- _Do this_
Reproduce the material in full, exactly as written.

------------------------------------------------------------

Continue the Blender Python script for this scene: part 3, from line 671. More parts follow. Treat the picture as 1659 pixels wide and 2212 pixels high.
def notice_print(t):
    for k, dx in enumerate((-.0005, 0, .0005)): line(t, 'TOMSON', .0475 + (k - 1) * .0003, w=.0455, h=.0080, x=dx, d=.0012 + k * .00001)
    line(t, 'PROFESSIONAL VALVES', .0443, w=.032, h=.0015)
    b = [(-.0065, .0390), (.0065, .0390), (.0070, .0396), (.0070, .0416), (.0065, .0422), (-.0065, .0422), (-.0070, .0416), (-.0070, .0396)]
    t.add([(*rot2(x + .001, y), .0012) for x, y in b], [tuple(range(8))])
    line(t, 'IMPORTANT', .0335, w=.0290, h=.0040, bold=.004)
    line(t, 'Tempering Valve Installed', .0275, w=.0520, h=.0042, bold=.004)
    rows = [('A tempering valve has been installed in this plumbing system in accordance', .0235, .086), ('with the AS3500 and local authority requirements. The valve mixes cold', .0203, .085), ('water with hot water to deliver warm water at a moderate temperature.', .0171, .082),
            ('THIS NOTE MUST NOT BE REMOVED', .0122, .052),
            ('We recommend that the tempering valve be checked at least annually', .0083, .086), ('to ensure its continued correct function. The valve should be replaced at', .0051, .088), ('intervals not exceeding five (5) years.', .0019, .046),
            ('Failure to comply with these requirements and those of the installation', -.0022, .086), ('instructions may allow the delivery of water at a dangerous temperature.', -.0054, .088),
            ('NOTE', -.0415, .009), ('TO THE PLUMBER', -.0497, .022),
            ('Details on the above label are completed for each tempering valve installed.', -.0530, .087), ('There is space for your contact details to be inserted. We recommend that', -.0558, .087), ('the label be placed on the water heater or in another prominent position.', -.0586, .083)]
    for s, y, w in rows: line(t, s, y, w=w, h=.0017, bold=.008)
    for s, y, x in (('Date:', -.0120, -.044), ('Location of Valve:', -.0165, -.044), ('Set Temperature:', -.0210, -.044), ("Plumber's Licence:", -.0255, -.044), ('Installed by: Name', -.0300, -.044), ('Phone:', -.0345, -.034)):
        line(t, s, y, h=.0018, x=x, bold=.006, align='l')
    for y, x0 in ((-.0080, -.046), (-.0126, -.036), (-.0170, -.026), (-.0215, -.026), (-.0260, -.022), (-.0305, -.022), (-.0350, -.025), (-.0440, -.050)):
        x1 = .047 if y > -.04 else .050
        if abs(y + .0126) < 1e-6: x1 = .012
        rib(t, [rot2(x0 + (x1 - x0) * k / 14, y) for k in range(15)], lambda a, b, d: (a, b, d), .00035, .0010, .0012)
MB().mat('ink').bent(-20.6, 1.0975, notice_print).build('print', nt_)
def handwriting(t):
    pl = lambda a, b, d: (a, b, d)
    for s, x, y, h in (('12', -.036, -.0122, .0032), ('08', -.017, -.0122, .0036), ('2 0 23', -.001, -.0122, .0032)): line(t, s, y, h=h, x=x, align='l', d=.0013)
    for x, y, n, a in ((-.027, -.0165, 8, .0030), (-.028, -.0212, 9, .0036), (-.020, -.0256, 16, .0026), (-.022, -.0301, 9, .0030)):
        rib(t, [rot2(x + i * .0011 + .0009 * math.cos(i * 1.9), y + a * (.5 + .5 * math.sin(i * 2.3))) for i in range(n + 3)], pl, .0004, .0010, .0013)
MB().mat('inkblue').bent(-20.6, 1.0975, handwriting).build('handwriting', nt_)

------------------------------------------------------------

- _Answer for this exercise_
Continue the Blender Python script for this scene: part 3, from line 671. More parts follow. Treat the picture as 1659 pixels wide and 2212 pixels high.
def notice_print(t):
    for k, dx in enumerate((-.0005, 0, .0005)): line(t, 'TOMSON', .0475 + (k - 1) * .0003, w=.0455, h=.0080, x=dx, d=.0012 + k * .00001)
    line(t, 'PROFESSIONAL VALVES', .0443, w=.032, h=.0015)
    b = [(-.0065, .0390), (.0065, .0390), (.0070, .0396), (.0070, .0416), (.0065, .0422), (-.0065, .0422), (-.0070, .0416), (-.0070, .0396)]
    t.add([(*rot2(x + .001, y), .0012) for x, y in b], [tuple(range(8))])
    line(t, 'IMPORTANT', .0335, w=.0290, h=.0040, bold=.004)
    line(t, 'Tempering Valve Installed', .0275, w=.0520, h=.0042, bold=.004)
    rows = [('A tempering valve has been installed in this plumbing system in accordance', .0235, .086), ('with the AS3500 and local authority requirements. The valve mixes cold', .0203, .085), ('water with hot water to deliver warm water at a moderate temperature.', .0171, .082),
            ('THIS NOTE MUST NOT BE REMOVED', .0122, .052),
            ('We recommend that the tempering valve be checked at least annually', .0083, .086), ('to ensure its continued correct function. The valve should be replaced at', .0051, .088), ('intervals not exceeding five (5) years.', .0019, .046),
            ('Failure to comply with these requirements and those of the installation', -.0022, .086), ('instructions may allow the delivery of water at a dangerous temperature.', -.0054, .088),
            ('NOTE', -.0415, .009), ('TO THE PLUMBER', -.0497, .022),
            ('Details on the above label are completed for each tempering valve installed.', -.0530, .087), ('There is space for your contact details to be inserted. We recommend that', -.0558, .087), ('the label be placed on the water heater or in another prominent position.', -.0586, .083)]
    for s, y, w in rows: line(t, s, y, w=w, h=.0017, bold=.008)
    for s, y, x in (('Date:', -.0120, -.044), ('Location of Valve:', -.0165, -.044), ('Set Temperature:', -.0210, -.044), ("Plumber's Licence:", -.0255, -.044), ('Installed by: Name', -.0300, -.044), ('Phone:', -.0345, -.034)):
        line(t, s, y, h=.0018, x=x, bold=.006, align='l')
    for y, x0 in ((-.0080, -.046), (-.0126, -.036), (-.0170, -.026), (-.0215, -.026), (-.0260, -.022), (-.0305, -.022), (-.0350, -.025), (-.0440, -.050)):
        x1 = .047 if y > -.04 else .050
        if abs(y + .0126) < 1e-6: x1 = .012
        rib(t, [rot2(x0 + (x1 - x0) * k / 14, y) for k in range(15)], lambda a, b, d: (a, b, d), .00035, .0010, .0012)
MB().mat('ink').bent(-20.6, 1.0975, notice_print).build('print', nt_)
def handwriting(t):
    pl = lambda a, b, d: (a, b, d)
    for s, x, y, h in (('12', -.036, -.0122, .0032), ('08', -.017, -.0122, .0036), ('2 0 23', -.001, -.0122, .0032)): line(t, s, y, h=h, x=x, align='l', d=.0013)
    for x, y, n, a in ((-.027, -.0165, 8, .0030), (-.028, -.0212, 9, .0036), (-.020, -.0256, 16, .0026), (-.022, -.0301, 9, .0030)):
        rib(t, [rot2(x + i * .0011 + .0009 * math.cos(i * 1.9), y + a * (.5 + .5 * math.sin(i * 2.3))) for i in range(n + 3)], pl, .0004, .0010, .0013)
MB().mat('inkblue').bent(-20.6, 1.0975, handwriting).build('handwriting', nt_)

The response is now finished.